I remember listening to a friend of mine advising a newcomer to the area to steer clear of Prince George’s County when looking for her new apartment. “You take your life into your hands,” said the friend.

Correction: ex-friend. I don’t like holding grudges, but in this case, I couldn’t help myself. I banished her smug, entitled Monkey County ass.

The ex-friend, now a New Yorker, has been very much on my mind recently—and not just because she feared venturing into the county where I now make my home. She has been on my mind because she was a sushi aficionado, and she took a special pride in the preponderance of reasonably priced sushi options in Montgomery—solid if unspectacular places that somehow ratified her sense of herself as a woman of taste and discernment who’d made the correct choice to live in a county with such wealth and variety.

In a way, I wish she were still around, because I would have enjoyed dragging her to Osaka, in Greenbelt.

Osaka sits in a strip mall, across the street from the NASA gates. Visually, it calls to mind a neat cross between Bethesda standard-bearers Matuba and Hinode, being a snug little place with the familiar paper-and-wood dividers. A lone waitress patrols the floor. Owner and chef Kyung Lee has a single assistant flanking him behind the sushi bar.

I was encouraged by the bare-bones look of the place when I first walked in, because when a sushi restaurant doesn’t have the resources to spend on the very best fish possible, the last thing I want to see is a large staff. Show me, instead, a thoroughly streamlined operation, the better to encourage the chef’s full concentration and ensure a higher-than-usual degree of accountability.

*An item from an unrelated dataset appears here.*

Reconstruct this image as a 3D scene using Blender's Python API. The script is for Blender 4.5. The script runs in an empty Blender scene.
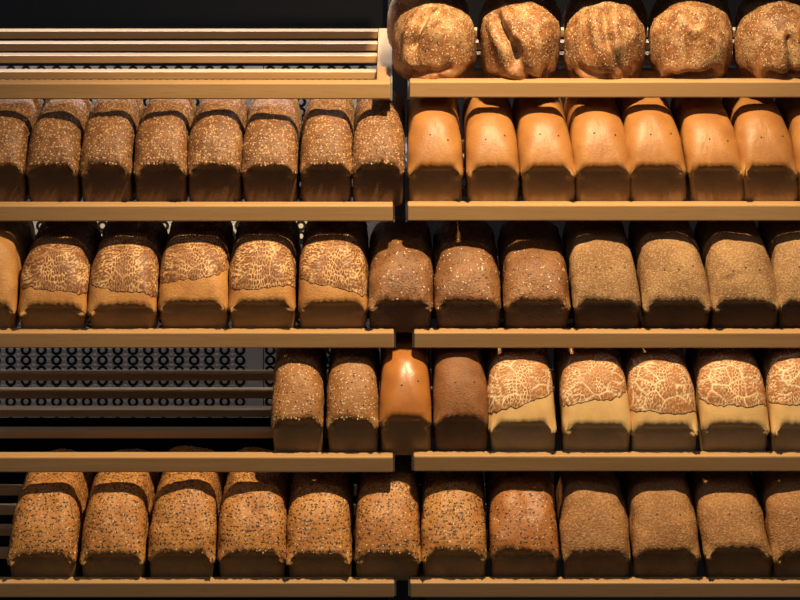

But then came the dishwatery miso soup and a wan salad, followed by a round of tempura that was more limp than crisp. This was on the heels of finding out that Osaka doesn’t carry any cold sake. I began to wonder if Lee’s longevity—he opened the place in 1986—was perhaps more a matter of his being a Prince George’s novelty than anything else.

In other words, I could feel the old wound opening itself up again, the smugness of my ex-friend and her chauvinism intruding upon my meal.

But just a little, because no sooner were those plates cleared than the next wave arrived. Juicy slivers of white tuna marinated in garlic and layered atop a ponzu sauce. Fragrant, gingery steamed dumplings, their delicacy heralded by a paper doily. And a wonderfully sharp oshitashi, with its waving tendrils of bonito flake, its fluttering, theater-in-a-bowl effect created by the steam produced from the hot, soy-soaked spinach at the bottom.

Lee, I soon came to learn, likes his garlic. In one of the better, more interesting sushi selections on the menu, the chef tops a thin slab of garlic-marinated tuna with dried, shaved garlic. The tuna in this case is a supporting player as opposed to the star, a neutral conveyor for the bite of the garlic. If this were downtown, it’d announce itself as “Garlic Two Ways,” and Lee would be charging twice as much.

Instead, because he toils in the obscurity of Prince George’s, it goes for just four bucks. Almost as cheap, and even more inventive: a roll of masago, that orange, jewel-like salmon roe, anointed with a cracked raw quail egg. It’s a bit of artfulness you rarely find at this level—“Egg Two Ways,” anyone?—and further evidence of Lee’s fondness for matching flavor with flavor and texture with texture.

What else you rarely find at this level is platters as beautifully, and carefully, presented as Lee’s. The chef prides himself on distinguishing details. A nigiri of sweet, barbecued eel is made even better by a liberal smattering of toasted black and white sesame seeds. The potential chewiness of the squid is offset, in large measure, by three hash marks that have been etched into its smooth, alabaster surface. As a result, the flesh is resilient, not rubbery. I’m not usually a fan of mayonnaise in my sushi, nor do I look kindly on the predilection of some places for sprinkling chili flakes or a few shakes of hot sauce over a perfectly ordinary roll, but Osaka rescues both practices. It parcels out the mayo judiciously, and it favors the macho, nostril-clearing punch of chili sauce—both of which elevate the Osaka Roll, teeming with diced scallops, from a gloppy, uninspired mess to a glorious, thrilling mess. I couldn’t help but be reminded of a barbecue sandwich topped with cool, creamy coleslaw.

If the nonmarinated varieties of tuna are generally bland and disappointing (it doesn’t help that the fish tends to be served just a touch too warm) the other two-thirds of the sushi trinity have been excellent. I’d opt for the salmon belly instead of the salmon; Lee’s shopping results in consistently thick, marbled slices of fish. And his eye is equally keen when it comes to yellowtail; it’s been terrific on each of my four visits.

Can Osaka hold its own with the very best in the city? No. But can it hold its own with the kind of places my ex-friend regarded as practically her right for living in blessed MoCo? And then some.